Reste que la comparaison de Karadzic avec Saddam ne s’arrête pas que là. Au-delà du fait qu’ils ont des milliers, si ce n’est carrément des millions de ‘’fans’’ hystériques, il faut savoir que les deux, et c’est vraiment le toupet, sont férus de littérature. Ce qui n’est pas vraiment un honneur pour celle-ci. Si Karadzic était poète ; Saddam, lui, était romancier. D’ailleurs, lors de son emprisonnement par les Américains, il tuait le temps en rédigeant un roman dans sa minuscule cellule.

Je ne sais pas si Karadzic va lui emboîter le pas dans sa prison de La Haye, le siège du tribunal pénal international. En tous les cas, il aura toute la latitude pour s’adonner à sa passion d’antan : la poésie. Avant d’être -peut-être- rejoint par l’actuel président soudanais, El Bachir. Il faut savoir que la communauté internationale l’a accusé, lui aussi, d’avoir perpétré des crimes contre l’humanité contre ses propres concitoyens dans le Darfour.
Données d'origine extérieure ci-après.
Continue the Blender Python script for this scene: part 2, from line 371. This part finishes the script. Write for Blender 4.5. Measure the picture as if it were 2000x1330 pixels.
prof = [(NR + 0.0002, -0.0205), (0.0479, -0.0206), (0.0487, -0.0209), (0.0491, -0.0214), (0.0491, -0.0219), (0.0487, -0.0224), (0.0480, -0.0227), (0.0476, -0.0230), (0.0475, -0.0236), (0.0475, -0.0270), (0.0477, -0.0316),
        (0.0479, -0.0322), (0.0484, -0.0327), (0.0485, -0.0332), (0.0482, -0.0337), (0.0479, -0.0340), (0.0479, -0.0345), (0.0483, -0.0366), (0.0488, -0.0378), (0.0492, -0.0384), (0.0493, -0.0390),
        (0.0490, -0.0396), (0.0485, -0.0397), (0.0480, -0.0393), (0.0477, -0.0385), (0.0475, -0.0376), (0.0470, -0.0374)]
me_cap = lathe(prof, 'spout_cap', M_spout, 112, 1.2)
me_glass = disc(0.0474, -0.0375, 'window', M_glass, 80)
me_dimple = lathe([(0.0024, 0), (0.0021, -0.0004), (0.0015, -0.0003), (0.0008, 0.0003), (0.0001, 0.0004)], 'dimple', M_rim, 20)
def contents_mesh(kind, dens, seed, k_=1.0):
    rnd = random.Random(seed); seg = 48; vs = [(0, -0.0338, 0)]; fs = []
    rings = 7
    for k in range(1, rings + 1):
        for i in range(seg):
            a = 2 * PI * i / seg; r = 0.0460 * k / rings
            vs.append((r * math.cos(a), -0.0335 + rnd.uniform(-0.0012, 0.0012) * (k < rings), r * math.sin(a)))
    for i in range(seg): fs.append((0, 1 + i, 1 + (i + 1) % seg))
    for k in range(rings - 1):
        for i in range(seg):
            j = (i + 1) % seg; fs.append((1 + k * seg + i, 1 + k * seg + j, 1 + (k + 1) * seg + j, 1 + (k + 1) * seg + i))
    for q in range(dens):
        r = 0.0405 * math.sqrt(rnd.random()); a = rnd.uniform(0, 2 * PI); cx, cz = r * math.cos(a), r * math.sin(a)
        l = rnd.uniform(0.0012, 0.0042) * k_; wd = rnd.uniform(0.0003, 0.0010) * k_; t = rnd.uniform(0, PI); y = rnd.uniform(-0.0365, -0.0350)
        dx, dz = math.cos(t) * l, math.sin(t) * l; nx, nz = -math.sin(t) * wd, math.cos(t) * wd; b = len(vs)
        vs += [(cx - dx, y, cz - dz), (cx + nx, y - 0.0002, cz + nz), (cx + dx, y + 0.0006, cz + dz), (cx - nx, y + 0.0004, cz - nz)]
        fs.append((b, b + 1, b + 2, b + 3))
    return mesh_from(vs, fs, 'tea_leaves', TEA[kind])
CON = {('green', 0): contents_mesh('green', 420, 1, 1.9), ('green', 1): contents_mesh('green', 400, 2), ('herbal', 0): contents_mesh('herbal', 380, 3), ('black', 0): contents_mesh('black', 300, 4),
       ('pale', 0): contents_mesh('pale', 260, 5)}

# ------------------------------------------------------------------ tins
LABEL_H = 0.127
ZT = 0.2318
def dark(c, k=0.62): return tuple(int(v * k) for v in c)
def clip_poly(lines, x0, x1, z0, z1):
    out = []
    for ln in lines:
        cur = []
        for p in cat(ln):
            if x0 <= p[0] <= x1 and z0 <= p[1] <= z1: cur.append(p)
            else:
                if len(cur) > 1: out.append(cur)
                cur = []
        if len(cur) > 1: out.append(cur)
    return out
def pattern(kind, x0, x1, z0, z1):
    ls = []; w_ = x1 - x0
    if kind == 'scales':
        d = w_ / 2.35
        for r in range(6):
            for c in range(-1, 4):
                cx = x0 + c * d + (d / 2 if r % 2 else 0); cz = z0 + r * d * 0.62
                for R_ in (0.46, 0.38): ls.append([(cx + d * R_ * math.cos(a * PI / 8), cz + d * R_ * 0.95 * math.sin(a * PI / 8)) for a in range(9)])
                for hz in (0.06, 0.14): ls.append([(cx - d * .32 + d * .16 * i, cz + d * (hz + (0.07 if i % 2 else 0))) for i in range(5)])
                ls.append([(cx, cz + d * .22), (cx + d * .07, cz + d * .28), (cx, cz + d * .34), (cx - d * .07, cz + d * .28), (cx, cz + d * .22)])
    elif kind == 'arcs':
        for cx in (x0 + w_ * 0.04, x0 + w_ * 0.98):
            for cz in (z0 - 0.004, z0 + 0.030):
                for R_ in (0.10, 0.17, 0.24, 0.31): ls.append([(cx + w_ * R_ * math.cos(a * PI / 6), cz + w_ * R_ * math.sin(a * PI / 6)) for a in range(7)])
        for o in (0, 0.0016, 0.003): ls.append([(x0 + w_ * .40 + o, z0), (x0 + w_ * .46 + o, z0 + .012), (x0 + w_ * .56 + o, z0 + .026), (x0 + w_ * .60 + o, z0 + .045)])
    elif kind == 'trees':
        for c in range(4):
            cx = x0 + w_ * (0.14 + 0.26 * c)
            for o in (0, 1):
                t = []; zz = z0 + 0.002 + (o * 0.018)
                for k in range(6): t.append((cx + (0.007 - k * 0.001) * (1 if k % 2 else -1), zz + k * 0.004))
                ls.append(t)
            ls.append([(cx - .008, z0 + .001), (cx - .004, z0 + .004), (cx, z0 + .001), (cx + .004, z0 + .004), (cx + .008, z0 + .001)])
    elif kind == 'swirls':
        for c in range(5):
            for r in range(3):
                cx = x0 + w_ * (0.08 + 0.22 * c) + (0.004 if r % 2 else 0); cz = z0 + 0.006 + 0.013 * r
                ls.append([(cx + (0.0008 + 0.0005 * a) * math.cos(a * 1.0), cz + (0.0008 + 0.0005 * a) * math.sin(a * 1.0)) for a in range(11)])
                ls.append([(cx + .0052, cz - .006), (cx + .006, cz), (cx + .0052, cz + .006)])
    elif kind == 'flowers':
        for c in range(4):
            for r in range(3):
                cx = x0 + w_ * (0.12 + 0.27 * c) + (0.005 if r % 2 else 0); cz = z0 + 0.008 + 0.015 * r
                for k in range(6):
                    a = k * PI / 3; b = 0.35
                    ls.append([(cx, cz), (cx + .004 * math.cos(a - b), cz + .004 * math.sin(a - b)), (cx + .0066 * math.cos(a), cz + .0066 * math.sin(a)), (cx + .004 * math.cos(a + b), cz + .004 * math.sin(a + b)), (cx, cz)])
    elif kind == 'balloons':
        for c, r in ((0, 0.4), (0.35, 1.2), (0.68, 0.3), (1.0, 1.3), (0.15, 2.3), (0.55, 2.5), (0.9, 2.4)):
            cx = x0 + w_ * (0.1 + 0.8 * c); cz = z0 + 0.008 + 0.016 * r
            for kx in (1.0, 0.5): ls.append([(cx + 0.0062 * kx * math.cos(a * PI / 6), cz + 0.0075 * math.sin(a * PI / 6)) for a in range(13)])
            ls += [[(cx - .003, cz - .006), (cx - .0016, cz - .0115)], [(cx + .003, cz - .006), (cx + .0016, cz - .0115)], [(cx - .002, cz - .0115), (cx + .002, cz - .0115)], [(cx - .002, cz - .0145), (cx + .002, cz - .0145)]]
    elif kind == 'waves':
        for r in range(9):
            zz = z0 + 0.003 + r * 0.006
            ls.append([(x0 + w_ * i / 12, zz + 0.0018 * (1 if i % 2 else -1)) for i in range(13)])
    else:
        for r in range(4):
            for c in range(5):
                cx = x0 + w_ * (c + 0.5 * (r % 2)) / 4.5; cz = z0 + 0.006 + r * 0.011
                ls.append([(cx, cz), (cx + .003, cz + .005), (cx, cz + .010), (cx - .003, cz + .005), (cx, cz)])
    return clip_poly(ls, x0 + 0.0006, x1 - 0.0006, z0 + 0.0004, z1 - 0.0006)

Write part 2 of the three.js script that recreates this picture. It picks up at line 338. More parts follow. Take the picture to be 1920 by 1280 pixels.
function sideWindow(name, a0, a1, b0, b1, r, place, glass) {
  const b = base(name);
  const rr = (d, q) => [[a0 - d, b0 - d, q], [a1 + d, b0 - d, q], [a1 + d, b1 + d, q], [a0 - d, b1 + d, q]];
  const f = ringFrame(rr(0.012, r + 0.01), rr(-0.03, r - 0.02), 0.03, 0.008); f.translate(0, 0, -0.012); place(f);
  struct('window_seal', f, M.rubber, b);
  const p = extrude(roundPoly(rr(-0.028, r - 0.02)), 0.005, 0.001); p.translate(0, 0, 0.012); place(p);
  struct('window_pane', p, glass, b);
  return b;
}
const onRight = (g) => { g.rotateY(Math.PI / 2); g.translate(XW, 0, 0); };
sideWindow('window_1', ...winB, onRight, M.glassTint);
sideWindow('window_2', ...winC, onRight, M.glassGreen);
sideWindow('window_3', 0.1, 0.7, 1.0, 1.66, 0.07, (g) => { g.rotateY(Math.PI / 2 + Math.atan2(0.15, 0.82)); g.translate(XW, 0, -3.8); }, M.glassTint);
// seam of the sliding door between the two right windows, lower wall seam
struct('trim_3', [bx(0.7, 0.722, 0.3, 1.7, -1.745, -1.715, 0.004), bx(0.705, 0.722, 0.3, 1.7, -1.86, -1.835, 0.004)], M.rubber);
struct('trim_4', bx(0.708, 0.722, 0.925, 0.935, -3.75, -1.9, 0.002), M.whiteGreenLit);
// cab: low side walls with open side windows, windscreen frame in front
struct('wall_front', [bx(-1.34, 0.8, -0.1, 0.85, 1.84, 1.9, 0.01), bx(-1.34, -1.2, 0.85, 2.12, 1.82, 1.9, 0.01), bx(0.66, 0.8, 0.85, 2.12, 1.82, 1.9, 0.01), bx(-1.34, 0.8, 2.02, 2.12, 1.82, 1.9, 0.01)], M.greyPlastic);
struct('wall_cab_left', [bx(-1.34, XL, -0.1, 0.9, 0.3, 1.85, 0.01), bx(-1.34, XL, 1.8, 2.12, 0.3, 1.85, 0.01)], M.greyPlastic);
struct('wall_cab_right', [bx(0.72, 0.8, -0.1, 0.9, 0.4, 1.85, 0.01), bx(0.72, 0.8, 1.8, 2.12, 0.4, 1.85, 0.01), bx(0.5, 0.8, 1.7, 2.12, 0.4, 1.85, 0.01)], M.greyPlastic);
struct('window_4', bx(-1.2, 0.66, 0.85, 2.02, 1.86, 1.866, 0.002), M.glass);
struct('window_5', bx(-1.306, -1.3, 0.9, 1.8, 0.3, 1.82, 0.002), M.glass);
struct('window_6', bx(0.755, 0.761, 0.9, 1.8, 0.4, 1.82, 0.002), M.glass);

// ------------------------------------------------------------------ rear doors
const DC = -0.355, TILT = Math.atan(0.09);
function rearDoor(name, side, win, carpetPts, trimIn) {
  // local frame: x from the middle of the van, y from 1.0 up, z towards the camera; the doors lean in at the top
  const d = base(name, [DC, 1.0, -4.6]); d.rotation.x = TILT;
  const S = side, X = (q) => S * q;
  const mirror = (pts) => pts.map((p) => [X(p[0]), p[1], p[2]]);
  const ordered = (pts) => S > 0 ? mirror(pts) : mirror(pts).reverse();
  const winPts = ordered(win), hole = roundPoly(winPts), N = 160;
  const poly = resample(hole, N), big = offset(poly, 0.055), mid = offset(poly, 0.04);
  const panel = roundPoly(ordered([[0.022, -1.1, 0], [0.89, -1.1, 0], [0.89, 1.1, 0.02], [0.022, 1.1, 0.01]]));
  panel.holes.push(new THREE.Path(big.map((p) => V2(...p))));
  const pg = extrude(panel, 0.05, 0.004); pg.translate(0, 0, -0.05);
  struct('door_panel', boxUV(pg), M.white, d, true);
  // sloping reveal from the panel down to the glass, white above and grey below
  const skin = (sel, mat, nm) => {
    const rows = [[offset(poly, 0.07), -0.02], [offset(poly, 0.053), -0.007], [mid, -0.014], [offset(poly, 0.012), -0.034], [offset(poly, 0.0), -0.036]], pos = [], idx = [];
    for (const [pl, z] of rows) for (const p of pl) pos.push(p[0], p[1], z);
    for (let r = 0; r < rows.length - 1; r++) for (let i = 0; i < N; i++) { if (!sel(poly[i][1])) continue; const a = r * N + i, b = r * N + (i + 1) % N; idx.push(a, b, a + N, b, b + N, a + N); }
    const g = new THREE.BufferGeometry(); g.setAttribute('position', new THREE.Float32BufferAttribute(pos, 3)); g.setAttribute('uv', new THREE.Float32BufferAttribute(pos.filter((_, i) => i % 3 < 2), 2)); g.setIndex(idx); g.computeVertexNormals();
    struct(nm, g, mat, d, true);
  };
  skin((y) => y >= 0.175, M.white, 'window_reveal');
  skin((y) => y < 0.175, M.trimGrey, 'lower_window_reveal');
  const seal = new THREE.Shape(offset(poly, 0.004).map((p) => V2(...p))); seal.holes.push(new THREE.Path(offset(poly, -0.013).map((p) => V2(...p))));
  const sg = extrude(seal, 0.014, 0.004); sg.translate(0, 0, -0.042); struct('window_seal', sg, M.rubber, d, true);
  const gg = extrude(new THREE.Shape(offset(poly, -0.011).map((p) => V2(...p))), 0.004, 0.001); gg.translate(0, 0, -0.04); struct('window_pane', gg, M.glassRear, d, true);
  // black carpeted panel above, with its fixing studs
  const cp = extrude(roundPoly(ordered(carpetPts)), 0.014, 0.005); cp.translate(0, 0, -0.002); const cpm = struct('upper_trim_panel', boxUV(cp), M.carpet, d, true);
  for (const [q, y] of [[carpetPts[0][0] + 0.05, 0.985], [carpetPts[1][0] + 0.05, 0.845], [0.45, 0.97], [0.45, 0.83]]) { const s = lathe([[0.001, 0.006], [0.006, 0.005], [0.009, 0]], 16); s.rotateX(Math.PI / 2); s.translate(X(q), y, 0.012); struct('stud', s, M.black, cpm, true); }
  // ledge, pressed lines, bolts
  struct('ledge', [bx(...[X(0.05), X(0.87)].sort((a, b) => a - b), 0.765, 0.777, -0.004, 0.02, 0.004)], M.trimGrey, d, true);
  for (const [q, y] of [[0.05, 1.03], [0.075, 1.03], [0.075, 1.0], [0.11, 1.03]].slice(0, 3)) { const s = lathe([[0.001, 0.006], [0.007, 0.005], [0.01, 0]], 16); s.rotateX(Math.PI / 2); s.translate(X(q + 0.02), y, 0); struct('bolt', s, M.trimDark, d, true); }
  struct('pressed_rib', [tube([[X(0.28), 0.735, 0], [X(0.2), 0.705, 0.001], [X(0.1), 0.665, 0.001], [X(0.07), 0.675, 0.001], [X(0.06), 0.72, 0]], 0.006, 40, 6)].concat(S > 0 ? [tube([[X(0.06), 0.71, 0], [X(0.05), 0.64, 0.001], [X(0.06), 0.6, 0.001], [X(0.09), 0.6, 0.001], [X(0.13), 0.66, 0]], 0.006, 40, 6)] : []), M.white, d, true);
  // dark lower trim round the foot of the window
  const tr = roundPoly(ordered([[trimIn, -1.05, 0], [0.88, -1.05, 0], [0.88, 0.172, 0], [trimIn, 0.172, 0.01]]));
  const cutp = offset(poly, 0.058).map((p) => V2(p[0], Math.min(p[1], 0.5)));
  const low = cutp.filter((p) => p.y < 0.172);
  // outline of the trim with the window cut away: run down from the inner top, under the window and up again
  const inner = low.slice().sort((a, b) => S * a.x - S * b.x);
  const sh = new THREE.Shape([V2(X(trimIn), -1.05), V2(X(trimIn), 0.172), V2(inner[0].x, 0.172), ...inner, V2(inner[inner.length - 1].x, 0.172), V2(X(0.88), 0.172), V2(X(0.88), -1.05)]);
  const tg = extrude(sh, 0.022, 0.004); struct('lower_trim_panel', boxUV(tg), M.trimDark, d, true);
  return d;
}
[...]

Est-il lui aussi un mordu des lettres ? Je n’en sais absolument rien. Il faut dire qu’il est encore une véritable énigme. Cependant, la seule vraie chose que l’on connaisse de lui, c’est qu’il sait danser. Très bien même. Il en a d’ailleurs fait la démonstration, devant des milliers de partisans, lors d’une tournée qu’il a effectuée, dernièrement, dans ce même Darfour qu’il a tant martyrisé avec ses multiples milices armées. Juste quelques jours après avoir été mis au pilori, avec toute la publicité qui sied à son rang, par le Tribunal pénal international.

Pour ce qui est de la barbe, il n’en pas vraiment une pour l’instant. Parce qu’il n’en pas encore besoin. Mais dès qu’il sera poussé à la porte du pouvoir- si son régime est asphyxié par la communauté internationale-, il est fort probable que lui aussi il en fera une. Histoire de se noyer dans la masse. Et échapper ainsi à la justice des hommes. En se cachant, peut-être, quelque part dans la savane africaine. Dommage donc pour la barbe qui aurait probablement espéré une tout autre réputation.